China’s own ban, the third shock, closes a critical re-export channel. Chinese companies had been acting as intermediaries, importing Russian helium and re-exporting to Europe and Southeast Asia. The Seoul Economic Daily reported that the ban extends China’s strategic materials control framework — previously applied to rare earths, gallium, germanium, and graphite — to helium for the first time.

China’s Paradoxical Position

China imports 80-90% of its helium, making the export ban an unusual move for a net importer. In 2025, China consumed 5,818 tons of helium, with imports accounting for 84% of total supply, while exporting 445 tons — up 90% year-on-year. The average price of imported tube-trailer helium in China reached 291 yuan ($42.8) per cubic meter in Q2 2026, up 180% year-on-year and 223% from the previous quarter.

The ban addresses a structural vulnerability: Chinese intermediary companies had been re-exporting available helium to overseas buyers at higher prices, a rational commercial response in a tight market, but one that threatened domestic supply for China’s semiconductor and AI industries. Beijing has invested heavily in domestic chip production, partly in response to US export controls on advanced semiconductors, and cannot afford disruptions to fab operations.

Announcement No. 29 differs notably from China’s previous export control measures. Unlike the sophisticated licensing regimes for gallium, germanium, and graphite under the Export Control Law, the helium ban invokes only the Foreign Trade Law — a broader statutory instrument for emergency supply management. As LawStreet Journal observed, “There is no licensing process. There are no exemptions. There are no transition provisions for existing contracts.” The announcement is twelve lines long.
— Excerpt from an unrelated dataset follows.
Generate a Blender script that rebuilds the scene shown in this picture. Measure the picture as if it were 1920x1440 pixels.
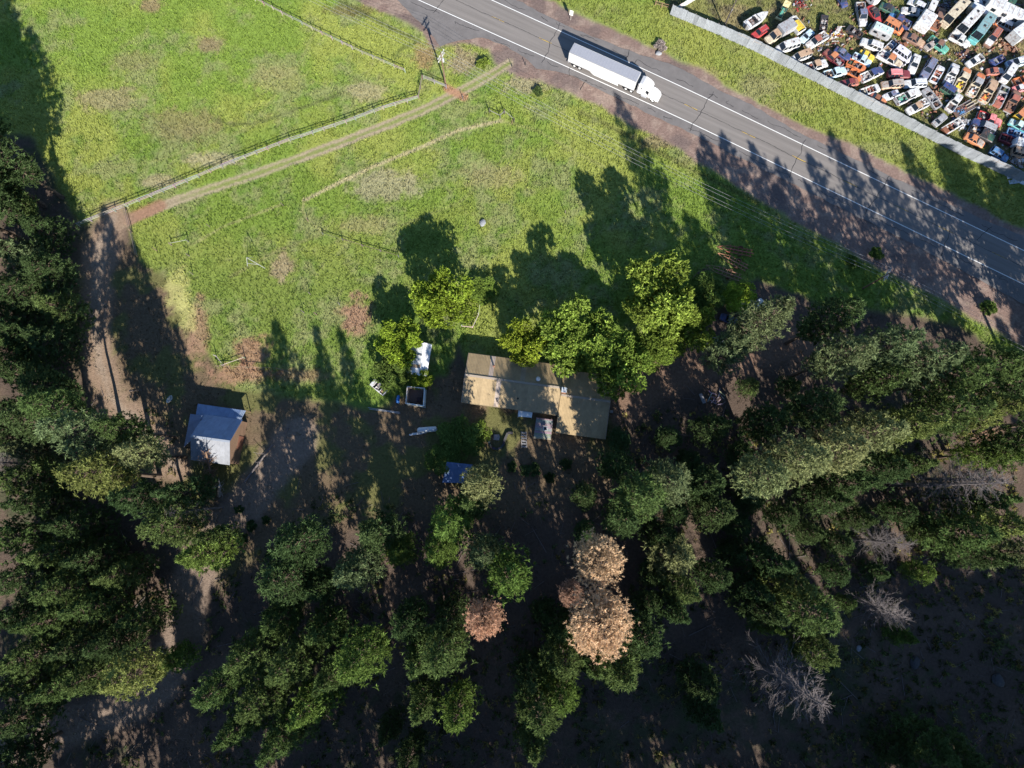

This legal structure suggests the primary motivation is defensive supply management rather than strategic export weaponization. However, the absence of an expiry date means the ban could remain in place indefinitely, with any lifting entirely at Beijing’s discretion.

Global Impact and Reactions

The consequences ripple across the global semiconductor supply chain. European and Southeast Asian buyers who relied on Chinese intermediaries face immediate supply gaps. Major chip manufacturers in South Korea, Taiwan, and Japan typically hold strategic inventories and long-term contracts, providing some buffer, but smaller fabs, MRI service providers, and research institutions will feel the impact more acutely.

South Korea’s presidential office sought to downplay the disruption, stating that “since the Middle East war, we have diversified our import sources to the U.S., and imports from China are very minimal, so there is no impact on our semiconductor industry,” as reported by the Seoul Economic Daily.

For the global AI hardware supply chain, the implications are structural. Wafer production depends on helium at multiple process stages. If helium availability constrains fab throughput, the constraint works its way upstream into GPU and AI chip availability with a lag, potentially affecting the rate at which AI data center capacity can be built globally in the second half of 2026 and into 2027.

What Comes Next

The most consequential aspect of the ban is what it does not specify. There is no expiry date, no defined conditions for lifting, and no phased implementation. If the US-Iran peace process at Bürgenstock concludes successfully and Qatar’s helium production facilities are fully repaired, the rationale for the ban diminishes — but there is no automatic mechanism for its removal.

In the longer term, the ban is expected to accelerate structural changes already underway. China will accelerate domestic helium extraction from LNG tail gas and coalbed methane. The European Union is expected to develop local helium resources and strategic reserves. And buyers around the world who depended on Chinese intermediaries will permanently shift their supply chains to avoid similar vulnerability in the future.

As one analyst put it: “A gas with no substitute, produced by a handful of countries, moving through supply chains already broken by war, has just become harder to obtain for everyone outside China. The announcement that caused it is twelve lines long.”